Der Kulturwelt seiner engeren Heimat blieb Smetana verbunden, aber seine „Verkaufte Braut“ komponierte er auf einen deutschen Text, den ihm Karl Sabina brachte. Als ihn ein schweres Ohrenleiden zwang, die Stellung als Kapellmeister aufzugeben, war es leider seine Heimat, die ihm unverdiente Geringschätzung erwies und ihn nötigte, im Privatleben von der kärglichen Unterstützung von 1200 Gulden jährlich durch das tschechische Nationaltheater zu leben. Und dafür hatte er noch die Tantiemen seiner sämtlichen Werke diesem Theater überlassen müssen, Beim Gatten seiner Tochter mußte er die letzten Jahre seines Lebens fristen.
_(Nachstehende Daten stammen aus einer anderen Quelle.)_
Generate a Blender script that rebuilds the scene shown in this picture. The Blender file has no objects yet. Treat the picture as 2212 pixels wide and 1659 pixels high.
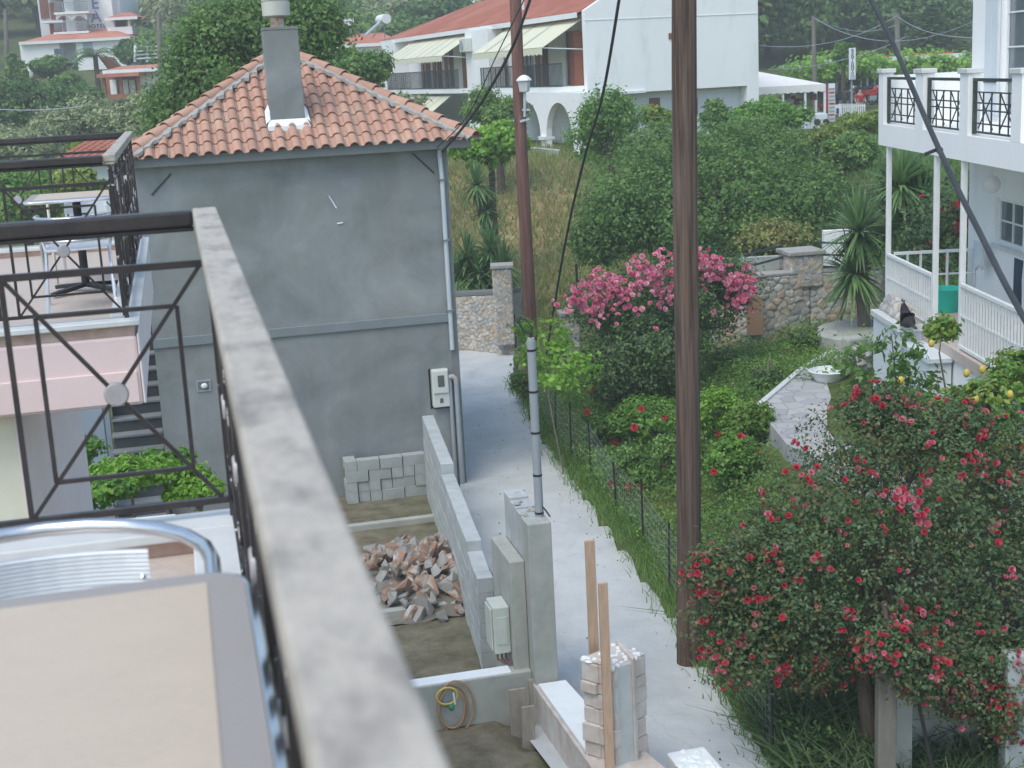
import bpy, bmesh, math, random
import numpy as np
from mathutils import Vector, Matrix
random.seed(7); rng = np.random.default_rng(7)
S = bpy.context.scene; COL = S.collection; PI = math.pi; R = math.radians
# ---------------------------------------------------------------- camera geometry (measured from the photo)
F=3000.; CX,CY=1106.,829.5; PIT=R(12.7); ROLL=.052; CZ=7.3; A=R(13.05)
cp,sp=math.cos(PIT),math.sin(PIT); cr,sr=math.cos(ROLL),math.sin(ROLL)
FW=Vector((0,cp,-sp)); DN=Vector((0,-sp,-cp)); IX=Vector((cr,sr*DN[1],sr*DN[2])); IY=Vector((-sr,cr*DN[1],cr*DN[2]))
def ray(px,py): return FW+(px-CX)/F*IX+(py-CY)/F*IY
def onz(px,py,z):
    r=ray(px,py); t=(z-CZ)/r.z; return Vector((r.x*t,r.y*t,z))
def ond(px,py,d):
    r=ray(px,py); t=d/r.y; return Vector((r.x*t,d,CZ+r.z*t))
def onX(px,py,X):
    r=ray(px,py); t=X/r.x; return Vector((X,r.y*t,CZ+r.z*t))
def tob(p): return Vector((p[0]*math.cos(A)+p[1]*math.sin(A),-p[0]*math.sin(A)+p[1]*math.cos(A),p[2]))
def onv(px,py,v):
    r=ray(px,py); k=-r.x*math.sin(A)+r.y*math.cos(A); t=v/k; return tob((r.x*t,r.y*t,CZ+r.z*t))
def bz(px,py,z): return tob(onz(px,py,z))
ID=Matrix.Identity(4); FB=Matrix.Rotation(A,4,'Z')
# ---------------------------------------------------------------- scene objects
WM={}
def props(o,label=None,cat=None,group=None,kind=None):
    if label: o['label']=label
    if cat: o['category']=cat
    if group: o['group']=group
    if kind: o['kind']=kind
    return o
def thing(name,label,cat,loc=(0,0,0),rz=0,group=None):
    o=bpy.data.objects.new(name,None); COL.objects.link(o); o.empty_display_size=.2
    o.location=loc; o.rotation_euler=(0,0,rz); WM[o.name]=Matrix.Translation(Vector(loc))@Matrix.Rotation(rz,4,'Z')
    return props(o,label,cat,group)
def link(name,me,parent,loc=None):
    o=bpy.data.objects.new(name,me); COL.objects.link(o)
    if parent: o.parent=parent; WM[o.name]=WM[parent.name]
    else:
        o.location=loc; WM[o.name]=Matrix.Translation(Vector(loc))
    return o
class MB:
    def __init__(s,M=ID): s.v=[];s.f=[];s.M=M;s.mi=[]
    def add(s,vs,fs,mi=0):
        o=len(s.v); M=s.M
        s.v+=[tuple(M@Vector(p)) for p in vs]; s.f+=[tuple(o+i for i in f) for f in fs]; s.mi+=[mi]*len(fs); return s
    def box(s,x0,x1,y0,y1,z0,z1,mi=0):
        x0,x1=min(x0,x1),max(x0,x1);y0,y1=min(y0,y1),max(y0,y1);z0,z1=min(z0,z1),max(z0,z1)
        return s.add([(x0,y0,z0),(x1,y0,z0),(x1,y1,z0),(x0,y1,z0),(x0,y0,z1),(x1,y0,z1),(x1,y1,z1),(x0,y1,z1)],
            [(0,3,2,1),(4,5,6,7),(0,1,5,4),(1,2,6,5),(2,3,7,6),(3,0,4,7)],mi)
    def rbox(s,c,sz,rot,mi=0):
        m=Matrix.Translation(Vector(c))@rot; x,y,z=sz[0]/2,sz[1]/2,sz[2]/2
        vs=[m@Vector(p) for p in [(-x,-y,-z),(x,-y,-z),(x,y,-z),(-x,y,-z),(-x,-y,z),(x,-y,z),(x,y,z),(-x,y,z)]]
        return s.add(vs,[(0,3,2,1),(4,5,6,7),(0,1,5,4),(1,2,6,5),(2,3,7,6),(3,0,4,7)],mi)
    def bar(s,p,q,w,h=None,up=(0,0,1)):
        p,q=Vector(p),Vector(q); h=h or w; d=(q-p); L=d.length; d.normalize(); up=Vector(up)
        a=d.cross(up)
        if a.length<.05: a=d.cross(Vector((1,0,0)))
        a.normalize(); b=a.cross(d)
        m=Matrix((a,d,b)).transposed().to_4x4()
        return s.rbox((p+q)/2,(w,L,h),m)
    def prism(s,poly,vec,mi=0):
        n=len(poly); vec=Vector(vec); a=[Vector(p) for p in poly]; b=[p+vec for p in a]
        return s.add(a+b,[tuple(reversed(range(n))),tuple(range(n,2*n))]+[(i,(i+1)%n,n+(i+1)%n,n+i) for i in range(n)],mi)
    def tube(s,pts,r,n=8,cap=True,closed=False,mi=0):
        pts=[Vector(p) for p in pts]; m=len(pts)
        if not hasattr(r,'__len__'): r=[r]*m
        vs=[];fs=[]; ref=None
        for i,p in enumerate(pts):
            if closed: d=pts[(i+1)%m]-pts[i-1]
            else: d=pts[min(i+1,m-1)]-pts[max(i-1,0)]
            d.normalize()
            if ref is None:
                ref=d.cross(Vector((0,0,1)))
                if ref.length<.1: ref=d.cross(Vector((1,0,0)))
            ref=(ref-d*ref.dot(d)).normalized(); b=d.cross(ref)
            for k in range(n):
                a=2*PI*k/n; vs.append(p+(ref*math.cos(a)+b*math.sin(a))*r[i])
        for i in range(m if closed else m-1):
            j=(i+1)%m
            for k in range(n): fs.append((i*n+k,i*n+(k+1)%n,j*n+(k+1)%n,j*n+k))
        if cap and not closed: fs+= [tuple(reversed(range(n))),tuple(range((m-1)*n,m*n))]
        return s.add(vs,fs,mi)
    def lathe(s,c,prof,n=20,mi=0,M=None):
        vs=[];fs=[];c=Vector(c);m=len(prof)
        for r,z in prof:
            for k in range(n):
                p=Vector((r*math.cos(2*PI*k/n),r*math.sin(2*PI*k/n),z)); vs.append(c+(M@p if M else p))
        for i in range(m-1):
            for k in range(n): fs.append((i*n+k,i*n+(k+1)%n,(i+1)*n+(k+1)%n,(i+1)*n+k))
        fs+=[tuple(reversed(range(n))),tuple(range((m-1)*n,m*n))]
        return s.add(vs,fs,mi)
    def sphere(s,c,r,n=10,m=7,mi=0):
        if not hasattr(r,'__len__'): r=(r,r,r)
        vs=[];fs=[]
        for i in range(1,m):
            t=PI*i/m
            for k in range(n): vs.append((c[0]+r[0]*math.sin(t)*math.cos(2*PI*k/n),c[1]+r[1]*math.sin(t)*math.sin(2*PI*k/n),c[2]+r[2]*math.cos(t)))
        T=len(vs); vs+=[(c[0],c[1],c[2]+r[2]),(c[0],c[1],c[2]-r[2])]
        for i in range(m-2):
            for k in range(n): fs.append((i*n+k,(i+1)*n+k,(i+1)*n+(k+1)%n,i*n+(k+1)%n))
        for k in range(n): fs.append((T,k,(k+1)%n)); fs.append((T+1,(m-2)*n+(k+1)%n,(m-2)*n+k))
        return s.add(vs,fs,mi)
    def build(s,name,mats,parent=None,loc=None,smooth=False,bevel=0,fix=True):
        if parent is None and loc is None:
            a=np.array(s.v); loc=(a[:,0].mean(),a[:,1].mean(),a[:,2].min())
        T=WM[parent.name].inverted() if parent else Matrix.Translation(-Vector(loc))
        me=bpy.data.meshes.new(name); me.from_pydata([tuple(T@Vector(p)) for p in s.v],[],s.f)
        if not isinstance(mats,(list,tuple)): mats=[mats]
        for m in mats: me.materials.append(m)
        if len(mats)>1: me.polygons.foreach_set('material_index',s.mi)
        if fix:
            bm=bmesh.new(); bm.from_mesh(me); bmesh.ops.recalc_face_normals(bm,faces=bm.faces); bm.to_mesh(me); bm.free()
        if smooth:
            me.polygons.foreach_set('use_smooth',[True]*len(me.polygons)); me.set_sharp_from_angle(angle=R(40))
        me.update(); o=link(name,me,parent,loc)
        if bevel:
            b=o.modifiers.new('bevel','BEVEL'); b.width=bevel; b.segments=2; b.limit_method='ANGLE'; b.angle_limit=R(40)
        return o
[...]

Daß Smetana für die „tschechoslowakische“ Heimat und für eine Volksdemokratie gekämpft habe, wird dem Meister im musikalischen Olymp ein Lächeln kosten.

Wie singt Esmeralda in der „Verkauften Braut“? „Mit Band und Schnürchen schmücken wir euch gleich, gar ein hübsches Tierchen machen wir aus euch!“ Vergebliche Mühe, die tschechische Volksdemokratie wird mit dem neuen Smetana-Band und den -Schnürchen nicht schöner.